- [Data supplied]
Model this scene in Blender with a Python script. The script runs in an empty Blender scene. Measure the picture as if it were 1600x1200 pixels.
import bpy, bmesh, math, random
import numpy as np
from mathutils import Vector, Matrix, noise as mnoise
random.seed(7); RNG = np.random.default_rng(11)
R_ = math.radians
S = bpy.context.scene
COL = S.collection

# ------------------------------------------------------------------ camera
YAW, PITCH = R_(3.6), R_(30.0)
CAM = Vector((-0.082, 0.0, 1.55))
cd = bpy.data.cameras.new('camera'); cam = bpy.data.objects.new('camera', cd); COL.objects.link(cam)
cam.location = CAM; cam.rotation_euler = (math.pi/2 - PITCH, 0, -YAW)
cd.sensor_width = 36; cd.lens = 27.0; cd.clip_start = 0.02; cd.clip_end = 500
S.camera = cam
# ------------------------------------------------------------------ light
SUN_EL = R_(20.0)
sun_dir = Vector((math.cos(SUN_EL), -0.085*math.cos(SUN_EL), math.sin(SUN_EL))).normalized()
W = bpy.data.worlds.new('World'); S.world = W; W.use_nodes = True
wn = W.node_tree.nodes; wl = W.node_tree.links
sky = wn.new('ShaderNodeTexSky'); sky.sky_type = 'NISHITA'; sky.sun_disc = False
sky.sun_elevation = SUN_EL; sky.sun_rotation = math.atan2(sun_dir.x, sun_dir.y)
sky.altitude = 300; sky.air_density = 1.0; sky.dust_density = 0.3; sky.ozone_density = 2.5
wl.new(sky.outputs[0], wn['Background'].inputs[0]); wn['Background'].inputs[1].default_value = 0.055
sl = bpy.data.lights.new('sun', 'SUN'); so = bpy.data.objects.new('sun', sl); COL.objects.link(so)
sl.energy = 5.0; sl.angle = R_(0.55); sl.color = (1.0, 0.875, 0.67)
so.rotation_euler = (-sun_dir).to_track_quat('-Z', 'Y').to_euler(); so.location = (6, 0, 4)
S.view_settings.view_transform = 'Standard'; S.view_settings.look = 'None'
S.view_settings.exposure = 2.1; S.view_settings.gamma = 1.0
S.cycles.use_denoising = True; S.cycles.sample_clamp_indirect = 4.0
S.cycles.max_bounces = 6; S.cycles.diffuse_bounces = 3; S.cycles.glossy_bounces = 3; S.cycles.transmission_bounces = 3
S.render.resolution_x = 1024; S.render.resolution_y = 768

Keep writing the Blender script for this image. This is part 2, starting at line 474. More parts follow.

- [Exercise task]
Output the entries exactly.

- [Correct response]
Model this scene in Blender with a Python script. The script runs in an empty Blender scene. Measure the picture as if it were 1600x1200 pixels.
import bpy, bmesh, math, random
import numpy as np
from mathutils import Vector, Matrix, noise as mnoise
random.seed(7); RNG = np.random.default_rng(11)
R_ = math.radians
S = bpy.context.scene
COL = S.collection

# ------------------------------------------------------------------ camera
YAW, PITCH = R_(3.6), R_(30.0)
CAM = Vector((-0.082, 0.0, 1.55))
cd = bpy.data.cameras.new('camera'); cam = bpy.data.objects.new('camera', cd); COL.objects.link(cam)
cam.location = CAM; cam.rotation_euler = (math.pi/2 - PITCH, 0, -YAW)
cd.sensor_width = 36; cd.lens = 27.0; cd.clip_start = 0.02; cd.clip_end = 500
S.camera = cam
# ------------------------------------------------------------------ light
SUN_EL = R_(20.0)
sun_dir = Vector((math.cos(SUN_EL), -0.085*math.cos(SUN_EL), math.sin(SUN_EL))).normalized()
W = bpy.data.worlds.new('World'); S.world = W; W.use_nodes = True
wn = W.node_tree.nodes; wl = W.node_tree.links
sky = wn.new('ShaderNodeTexSky'); sky.sky_type = 'NISHITA'; sky.sun_disc = False
sky.sun_elevation = SUN_EL; sky.sun_rotation = math.atan2(sun_dir.x, sun_dir.y)
sky.altitude = 300; sky.air_density = 1.0; sky.dust_density = 0.3; sky.ozone_density = 2.5
wl.new(sky.outputs[0], wn['Background'].inputs[0]); wn['Background'].inputs[1].default_value = 0.055
sl = bpy.data.lights.new('sun', 'SUN'); so = bpy.data.objects.new('sun', sl); COL.objects.link(so)
sl.energy = 5.0; sl.angle = R_(0.55); sl.color = (1.0, 0.875, 0.67)
so.rotation_euler = (-sun_dir).to_track_quat('-Z', 'Y').to_euler(); so.location = (6, 0, 4)
S.view_settings.view_transform = 'Standard'; S.view_settings.look = 'None'
S.view_settings.exposure = 2.1; S.view_settings.gamma = 1.0
S.cycles.use_denoising = True; S.cycles.sample_clamp_indirect = 4.0
S.cycles.max_bounces = 6; S.cycles.diffuse_bounces = 3; S.cycles.glossy_bounces = 3; S.cycles.transmission_bounces = 3
S.render.resolution_x = 1024; S.render.resolution_y = 768

Keep writing the Blender script for this image. This is part 2, starting at line 474. More parts follow.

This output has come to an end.